Ever heard of the "Mac tax"?

It's the long running notion in technology circles that consumers are willing to pay more for Apple's technology over other tech brands. But now there's a new aspect to the story: Travel site Orbitz offers Mac users pricier deals than PC users, according to a recent Wall Street Journal report. By tracking people's habits, the site found that even details like the type of computer in use can help predict the types of purchases people will make.

Orbitz found Mac users on average spend $20 to $30 more a night on hotels than their PC counterparts, a significant margin given the site's average nightly hotel booking is around $100, chief scientist Wai Gen Yee said. Mac users are 40% more likely to book a four- or five-star hotel than PC users, Mr. Yee said, and when Mac and PC users book the same hotel, Mac users tend to stay in more expensive rooms.

It may sound like cutting-edge technology--and it is, in the sense of how much data a business can consider, the range of information available on consumers, and the speed at which analysis can be done, with marketing guidance offered in real time. With the ever increasing power of computers, the availability of cloud computing resources, and the analytic muscle of third-party software, such insight is available at prices that even smaller companies can afford.

But the concept is much older than it seems. Direct marketers have made use of the idea for many years. And they've learned lessons that entrepreneurs should take to heart. The current ability for online analysis can easily make some pretty dumb things look attractive.

Avoid differential pricing.

Charging two different customers prices based on what a company can realistically get from them is something companies have done in decades past. Doing so is even easier today, when you can match the Orbitz-type analysis with a pricing engine to maximize total margins. But don't be tempted--because it's a mistake.

Technology may aid the marketer in this case, but it also provides consumers a boost. It becomes way too easy for automated sites and social networks to make your differential pricing strategy transparent to buyers. Now you have to explain why you're charging one group more than another, and good luck with that. Instead, do what Orbitz does, which is keep the same prices but change the priority of how you show them, with the option for people to still look by price and other factors. That way, you don't leave people feeling like they got the short end of the stick.

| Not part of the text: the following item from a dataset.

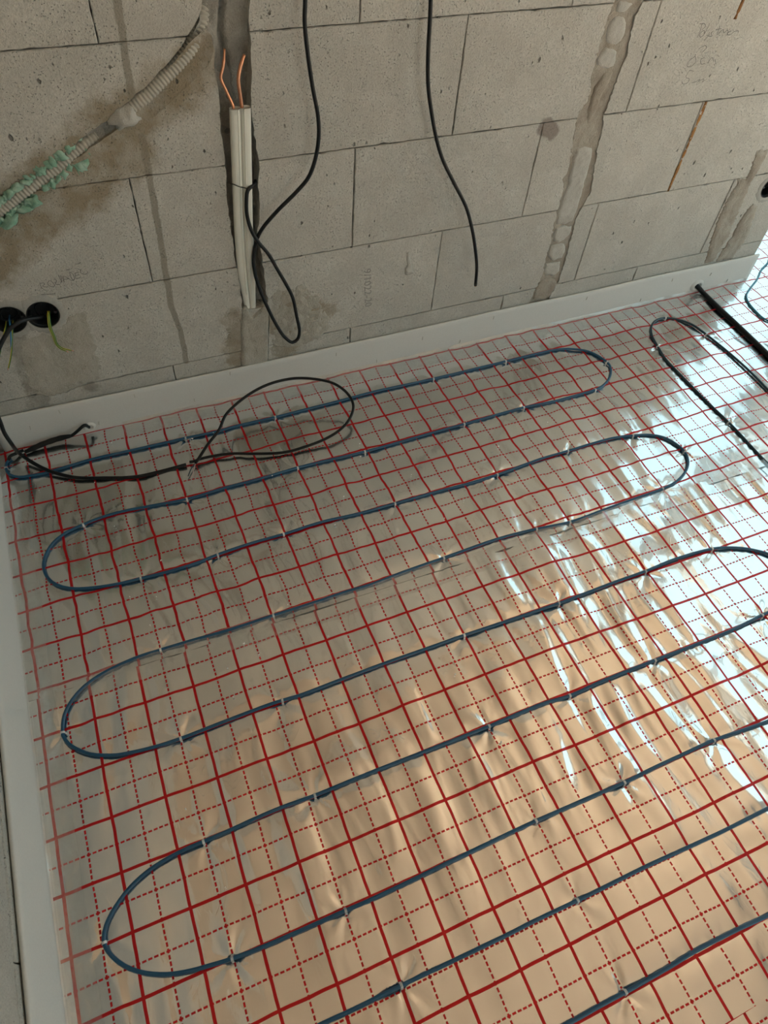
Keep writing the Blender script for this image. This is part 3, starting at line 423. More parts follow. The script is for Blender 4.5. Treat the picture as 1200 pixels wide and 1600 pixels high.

Go from the general to the specific.

Patterns from large numbers of consumers can be revelatory. You can get a better handle on how segments of the population actually act, think, and decide. That lets you design or select products, structure services, and market far more intelligently. But you make a critical mistake when you take the fallacious step of assuming that because most people behave a given way, all people do. They don't.

Learn from an individual's behavior and let that trump the general schemes. When people have told you what they really want through what they look at and buy, why would you insist with general tactics that they don't know what they're talking about? There are undoubtedly people with Macs who prefer bargains, so make sure they get what they want as well.

Software doesn't create expertise.

The tools to do speedy and complex analysis are within the reach of most companies. However, the expertise isn't. While you can get a lot of value from big data analysis, it's easy to head off in the wrong direction by misunderstanding which factors influence others or to confuse things happening at the same time with causality. (For example, it could be that a third factor affects two different data points at or that the apparent association is just coincidence.) Consider getting some real expert help in setting up your analyses in the first place.

Keep these points in mind and you'll find that you can make broad analysis of customers and consumers in general work for your business without accidentally digging a commercial grave for yourself in the process.